Além de um projeto de R$ 22 milhões para recuperar o estádio – já sucateado após seis anos de uso público -, a concessão de 35 anos do Mané Garrincha prevê investimentos de mais de R$ 300 milhões em seu entorno, com a construção de um “boulevard” de compras e lazer. O empreendimento é a maior aposta para retorno financeiro com a operação da arena.

A empresa de Dubois também faz parte do consórcio que chegou a vencer a disputa pela Parceria Público-Privada (PPP) para reconstruir o autódromo internacional Nelson Piquet, localizado ao lado do estádio e fechado desde 2015. A parceria de 35 anos previa investimentos de mais R$ 73 milhões, com aportes de R$ 14 milhões pelo governo distrital, mas o Tribunal de Contas do DF impediu a assinatura do contrato, alegando falhas na modelagem do processo.

Na última quinta-feira, 30,Dubois foi surpreendido por uma decisão do governador Ibaneis, que inabilitou o consórcio, suspendendo a PPP. Dubois diz que o episódio “causou estranheza” e que está analisando como recorrer da decisão.
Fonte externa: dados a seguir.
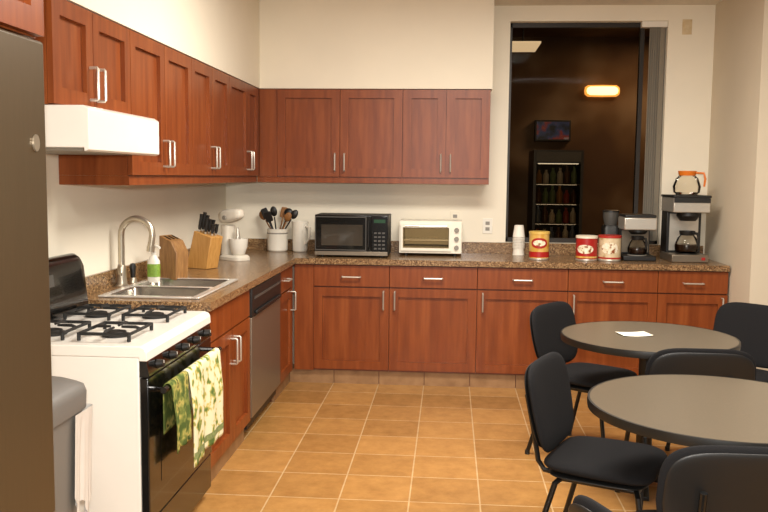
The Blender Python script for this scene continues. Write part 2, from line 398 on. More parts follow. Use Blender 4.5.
labs = ['cherry drawer-and-door base cabinet in the corner below the microwave',
        'cherry drawer-and-door base cabinet below the cream toaster oven',
        'cherry drawer-and-door base cabinet below the window, left of the far chair',
        'cherry base cabinet below the coffee cans, half hidden by the far table',
        'rightmost cherry base cabinet, below the tall coffee brewer']
for i in range(5):
    st = (XB+.005, xs[0]) if i == 0 else None
    t = base(F, xs[i], xs[i+1], DPB, labs[i], st)
    um = (xs[i]+xs[i+1])/2
    drawer(t, F, xs[i], xs[i+1], ZR0, ZR1, (um, .785, .13, False))
    hu = xs[i+1]-.04 if i in (0, 4) else xs[i]+.04
    door(t, F, xs[i], xs[i+1], ZD0, ZD1, (hu, .62, .13))
struct('baseboard_left', MB().box(XB-.05, XB-.035, Y_s1+.012, yk1-.002, 0, .1).box(XB-.05, XB-.035, yd1+.002, YB+.03, 0, .1), 'basetile')
b = MB(); tx = XB-.034
while tx < xs[5]:
    te = min(tx+.327, xs[5]); b.box(tx, te-.005, YB+.036, YB+.0505, 0, .1); tx += .327
struct('baseboard_back', b, 'basetile')

# countertop with sink cut-out
xe = min(xB(730, 266, YC), XR-.004)
hx0, hx1, hy0, hy1 = -1.63, -1.19, 3.90, 4.60
b = MB(); z0, z1 = .874, ZC; yb = YW-.001; xa = XW+.001; ys = Y_s1+.006
b.box(xa, hx0, ys, YC, z0, z1); b.box(hx1, XC, ys, YC, z0, z1)
b.box(hx0, hx1, ys, hy0, z0, z1); b.box(hx0, hx1, hy1, YC, z0, z1)
b.box(xa, xe, YC, yb, z0, z1)
ct = single('countertop', b, 'granite', 'L-shaped speckled brown stone-look countertop along left and back walls', 'countertop')
b = MB(); b.box(xa, xa+.018, ys, yb, ZC+.0005, 1.0); b.box(xa+.018, xe, yb-.018, yb, ZC+.0005, 1.0)
part('backsplash', b, 'granite', ct)

# sink
t = thing('kitchen_sink', 'stainless steel double-bowl sink set into the left countertop', 'sink', ((hx0+hx1)/2, (hy0+hy1)/2, .75))
b = MB(); rz0, rz1 = ZC+.0008, ZC+.010; o = .024; ymid = (hy0+hy1)/2
bw = [(hy0+.015, ymid-.02), (ymid+.02, hy1-.015)]; bx0, bx1 = hx0+.012, hx1-.015
b.box(hx0-o, bx0, hy0-o, hy1+o, rz0, rz1); b.box(bx1, hx1+o, hy0-o, hy1+o, rz0, rz1)
b.box(bx0, bx1, hy0-o, bw[0][0], rz0, rz1); b.box(bx0, bx1, bw[0][1], bw[1][0], rz0, rz1); b.box(bx0, bx1, bw[1][1], hy1+o, rz0, rz1)
part('rim', b, 'sinkrim', t, bevel=.003)
for (a, e) in bw:
    cx, cy, w_, d_ = (bx0+bx1)/2, (a+e)/2, bx1-bx0, e-a
    b = MB().loft([sloop(w_-.002, d_-.002, 14, cx, cy, rz1-.001, 48), sloop(w_-.014, d_-.014, 9, cx, cy, rz1-.012, 48), sloop(w_-.03, d_-.03, 8, cx, cy, .78, 48), sloop(w_-.07, d_-.07, 6, cx, cy, .745, 48), sloop(.06, .06, 2, cx, cy, .742, 48)], cap0=False)
    bo = part('bowl', b, 'sinksteel', t, sharp=60)
    part('drain', MB().lathe([(.038, .7432), (.034, .7462), (.012, .7452)], (cx, cy, 0)), 'nickel', bo)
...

O empresário não se contenta apenas em gerir os dois principais equipamentos esportivos da cidade. A RNGD apresentou proposta pela concessão da Torre de TV Digital e seu entorno. Pretende explorar a área para promover eventos com a mesma empresa do estádio a um “custo marginal”. Também entregou ao governo estudos técnicos para a concessão da rodoviária do Plano Piloto e para assumir a gestão do metrô de Brasília, sem incluir no projeto a expansão das linhas existentes.
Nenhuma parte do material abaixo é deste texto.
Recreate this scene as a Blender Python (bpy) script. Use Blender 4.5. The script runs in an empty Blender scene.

A RNGD disputa ainda a operação de um aeroporto executivo na capital federal. Essa PPP, porém, tem andado a passos mais lentos. “Não somos tímidos e encabulados, mas também não fazemos loucura nenhuma. Sempre tomamos as decisões olhando as planilhas. A decisão é baseada em grana. Se o negócio não for bom, não entramos”, completa.

Outsider

Fontes da área de infraestrutura chamam a atenção para algumas características da atuação de Dubois. Em primeiro lugar, o fato de as concessões disputadas por ele não serem realizadas no ambiente da B3, vista como referência para esse tipo de processo. Todas as licitações do governo do Distrito Federal são tocadas pela Terracap, companhia imobiliária estatal que já esteve envolvida em diversos casos de corrupção no passado. Além disso, em muitos processos a RNGD acabou como única interessada ou única habilitada para a licitação.
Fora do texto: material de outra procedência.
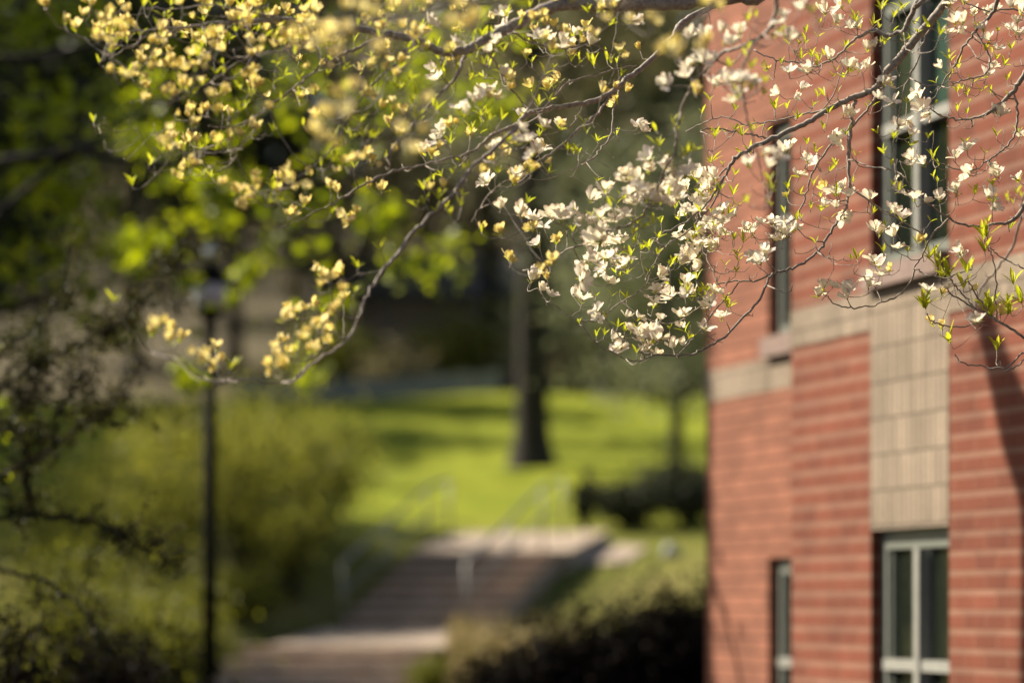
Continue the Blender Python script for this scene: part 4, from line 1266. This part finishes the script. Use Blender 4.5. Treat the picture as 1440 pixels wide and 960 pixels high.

Para esses especialistas, também é de se notar a ausência de um grande capital por trás dos negócios do empresário. Normalmente, os grupos que disputam esse tipo de concessão partem de patrimônios na casa das dezenas de milhões de reais. Somado a isso, as fontes apontam a falta de grandes bancos como garantidores dessas operações. Dubois preferiu não comentar esses questionamentos.

Visto como um outsider no setor, Dubois também não é conhecido dentro do Ministério da Infraestrutura – seja pelos secretários ou pelo ministro Tarcísio de Freitas.

Apesar do apetite crescente pelas concessões de governos estaduais, ele diz não ter no radar os projetos do Programa de Parcerias de Investimentos (PPI) de Jair Bolsonaro. “Há muitas ideias maravilhosas, mas faltam pedaços: modelagem, risco, engenharia, exigências. É difícil encontrar um projeto que pare de pé”, critica.

Justamente pelo histórico conturbado de algumas concessões no passado que foram irrigadas com recursos de instituições oficiais, Dubois afirma que os consórcios formados para as disputas não são financiados com recursos de bancos públicos. A montagem da empresa e os primeiros anos do negócio foram bancados com capital próprio, diz.

“Recusei diversas propostas de sociedade. Coloquei o meu pescoço a prêmio e mantive o time nesses primeiros anos com dinheiro do meu bolso”, diz. “O mercado privado está buscando projetos consistentes e bem desenhados. Não estamos inovando em nada. Estamos fazendo o que os Estados Unidos e a Europa já fazem há 20 anos, que é apresentar projetos com bom retorno sobre o capital investido. Os bancos de investimento enxergam um alto potencial nesse mercado.”

Na visão dele, com a derrocada de grandes empreiteiras pegas na Operação Lava Jato, abriu-se espaço para novas empresas entrarem nesses negócios. “Os dinossauros morreram. Agora, os pequenos mamíferos estão tomando conta do ecossistema.” As informações são do jornal O Estado de S. Paulo.